Minimal

stressed for motivation and achievement

2006-08-28

 

More dogma: C++, this time

Still on a denouncing-dogma vibe, I’ve been meaning to post a link to this Register article for a while: Out of the (C++) Loop. For those with experience of the STL, its algorithms/iterators and (especially) parameter-binding, it’s a classic.


Comments:
C++ supports vectors and iterators? When did that happen?
 
Are you trying to be clever and/or funny, anon?
 
If all you want is C then use C or the C-compatible subset of C++. If you want the features of C++, such as its built-in support for object-orientation, generic programming, template metaprogramming and other methodologies, then use C++. As with anything else, you choose the best tool for the job at hand.

C++ is a very large and sophisticated toolkit with many useful tools in it.

Taking a simple piece of code and showing how it can be rendered more complex by choosing inappropriate tools doesn't really advance the science of programming...
 
Of course, you're right about dogma. I meant to imply that I wasn't dogmatic about these things and other people shouldn't be either. Some people are just as dogmatic about their beloved C as the C++ zealots are about C++.

The right tool for the right job is what counts, not what this week's new book or article on The Register says. ;-)
 
Seriously, I've not used C++ for many years. I always found it a pain to produce the same output which other languages could produce in half the time. Pooh to elegance and compact code size.
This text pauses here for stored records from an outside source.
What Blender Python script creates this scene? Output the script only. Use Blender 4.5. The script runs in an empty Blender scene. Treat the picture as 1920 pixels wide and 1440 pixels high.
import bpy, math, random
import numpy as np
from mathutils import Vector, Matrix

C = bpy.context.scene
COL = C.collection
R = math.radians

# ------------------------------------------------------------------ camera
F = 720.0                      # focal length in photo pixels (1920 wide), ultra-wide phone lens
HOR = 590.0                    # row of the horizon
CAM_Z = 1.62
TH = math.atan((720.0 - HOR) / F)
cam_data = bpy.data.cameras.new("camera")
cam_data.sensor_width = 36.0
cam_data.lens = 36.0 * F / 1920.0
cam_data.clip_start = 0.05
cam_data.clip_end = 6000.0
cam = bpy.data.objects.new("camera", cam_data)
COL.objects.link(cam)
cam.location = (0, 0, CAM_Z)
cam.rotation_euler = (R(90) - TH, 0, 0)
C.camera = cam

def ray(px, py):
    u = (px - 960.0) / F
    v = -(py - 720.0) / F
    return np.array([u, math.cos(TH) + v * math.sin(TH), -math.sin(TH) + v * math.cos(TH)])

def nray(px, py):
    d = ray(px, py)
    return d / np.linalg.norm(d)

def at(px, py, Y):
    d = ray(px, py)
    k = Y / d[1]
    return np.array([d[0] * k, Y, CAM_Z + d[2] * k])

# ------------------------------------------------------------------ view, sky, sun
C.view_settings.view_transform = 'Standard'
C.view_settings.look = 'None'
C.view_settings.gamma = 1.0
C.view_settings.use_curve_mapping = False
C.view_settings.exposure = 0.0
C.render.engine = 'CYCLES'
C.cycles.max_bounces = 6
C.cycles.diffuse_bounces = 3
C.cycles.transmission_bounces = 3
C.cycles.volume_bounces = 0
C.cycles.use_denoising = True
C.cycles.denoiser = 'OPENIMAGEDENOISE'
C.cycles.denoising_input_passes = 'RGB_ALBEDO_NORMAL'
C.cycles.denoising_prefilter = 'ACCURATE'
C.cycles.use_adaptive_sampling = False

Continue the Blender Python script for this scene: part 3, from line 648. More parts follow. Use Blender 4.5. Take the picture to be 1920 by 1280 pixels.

Does that mean that C++ can now have something like:

myvector = new Vector();
myvector.add(myobject1);
myvector.add(myobject2);

Instead of having to create an infernal chain of pointers? And then read the contents back like:

myiterator = myvector.getitertor;
while (myiterator.hasnext){
....}

? That will make life so much easier. I always feel nauseaus whenever I start having to decipher * and & in code.
 
std::vector myvector;
myvector.push_back(myobject1);
myvector.push_back(myobject2);

std::vector::iterator myiterator;
for ( myiterator = myvector.begin(); myiterator != myvector.end(); ++myiterator )
{
// blah
}

That's probably the most common usage you'll come across in C++. Containers (of which vector is one example) and iterators have always been part of the C++ Standard Template Library.
 
Well I never. It'll be boasting exception handling next.
 
Thanks for providing the answers, Chris. I've been a tad tied up lately (and not in a kinky way, sadly).

As for you, Matt, grab yourself a copy of Visual C++ Express and see what's going down these days. With the .NET framework to back it up, there's some pretty neat stuff available. I'd still take C# first, mind.

Of course, that's assuming anon is Matt. :)
 
It is me. So much for internet anonymity.